_Material provided_.

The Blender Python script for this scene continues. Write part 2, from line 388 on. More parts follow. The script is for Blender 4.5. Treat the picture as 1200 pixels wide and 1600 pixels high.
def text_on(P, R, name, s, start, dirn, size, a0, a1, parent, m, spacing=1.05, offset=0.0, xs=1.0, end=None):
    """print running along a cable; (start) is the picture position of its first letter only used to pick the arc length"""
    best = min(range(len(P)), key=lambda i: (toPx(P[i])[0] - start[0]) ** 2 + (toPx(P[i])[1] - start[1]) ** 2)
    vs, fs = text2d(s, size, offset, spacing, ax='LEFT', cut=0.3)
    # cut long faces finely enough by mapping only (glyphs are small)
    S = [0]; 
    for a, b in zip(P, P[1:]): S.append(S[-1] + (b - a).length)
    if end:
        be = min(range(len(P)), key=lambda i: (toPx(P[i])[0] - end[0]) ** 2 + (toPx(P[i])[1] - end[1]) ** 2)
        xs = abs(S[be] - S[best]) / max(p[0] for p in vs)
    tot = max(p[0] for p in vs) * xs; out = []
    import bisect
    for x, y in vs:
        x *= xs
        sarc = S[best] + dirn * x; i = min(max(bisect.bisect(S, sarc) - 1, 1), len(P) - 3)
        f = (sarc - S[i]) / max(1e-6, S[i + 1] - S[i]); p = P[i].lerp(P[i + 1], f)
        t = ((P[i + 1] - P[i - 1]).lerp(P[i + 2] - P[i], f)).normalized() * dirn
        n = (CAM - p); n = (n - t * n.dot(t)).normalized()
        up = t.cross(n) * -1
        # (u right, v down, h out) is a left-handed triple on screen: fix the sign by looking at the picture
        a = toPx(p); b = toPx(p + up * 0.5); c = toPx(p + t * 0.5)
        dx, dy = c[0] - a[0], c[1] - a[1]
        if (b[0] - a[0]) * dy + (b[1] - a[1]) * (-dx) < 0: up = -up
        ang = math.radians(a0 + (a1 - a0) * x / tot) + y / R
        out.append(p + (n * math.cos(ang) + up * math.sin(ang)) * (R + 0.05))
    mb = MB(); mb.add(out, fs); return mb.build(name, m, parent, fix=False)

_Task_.
Write out the whole listing exactly.

_Solution_.
The Blender Python script for this scene continues. Write part 2, from line 388 on. More parts follow. The script is for Blender 4.5. Treat the picture as 1200 pixels wide and 1600 pixels high.
def text_on(P, R, name, s, start, dirn, size, a0, a1, parent, m, spacing=1.05, offset=0.0, xs=1.0, end=None):
    """print running along a cable; (start) is the picture position of its first letter only used to pick the arc length"""
    best = min(range(len(P)), key=lambda i: (toPx(P[i])[0] - start[0]) ** 2 + (toPx(P[i])[1] - start[1]) ** 2)
    vs, fs = text2d(s, size, offset, spacing, ax='LEFT', cut=0.3)
    # cut long faces finely enough by mapping only (glyphs are small)
    S = [0]; 
    for a, b in zip(P, P[1:]): S.append(S[-1] + (b - a).length)
    if end:
        be = min(range(len(P)), key=lambda i: (toPx(P[i])[0] - end[0]) ** 2 + (toPx(P[i])[1] - end[1]) ** 2)
        xs = abs(S[be] - S[best]) / max(p[0] for p in vs)
    tot = max(p[0] for p in vs) * xs; out = []
    import bisect
    for x, y in vs:
        x *= xs
        sarc = S[best] + dirn * x; i = min(max(bisect.bisect(S, sarc) - 1, 1), len(P) - 3)
        f = (sarc - S[i]) / max(1e-6, S[i + 1] - S[i]); p = P[i].lerp(P[i + 1], f)
        t = ((P[i + 1] - P[i - 1]).lerp(P[i + 2] - P[i], f)).normalized() * dirn
        n = (CAM - p); n = (n - t * n.dot(t)).normalized()
        up = t.cross(n) * -1
        # (u right, v down, h out) is a left-handed triple on screen: fix the sign by looking at the picture
        a = toPx(p); b = toPx(p + up * 0.5); c = toPx(p + t * 0.5)
        dx, dy = c[0] - a[0], c[1] - a[1]
        if (b[0] - a[0]) * dy + (b[1] - a[1]) * (-dx) < 0: up = -up
        ang = math.radians(a0 + (a1 - a0) * x / tot) + y / R
        out.append(p + (n * math.cos(ang) + up * math.sin(ang)) * (R + 0.05))
    mb = MB(); mb.add(out, fs); return mb.build(name, m, parent, fix=False)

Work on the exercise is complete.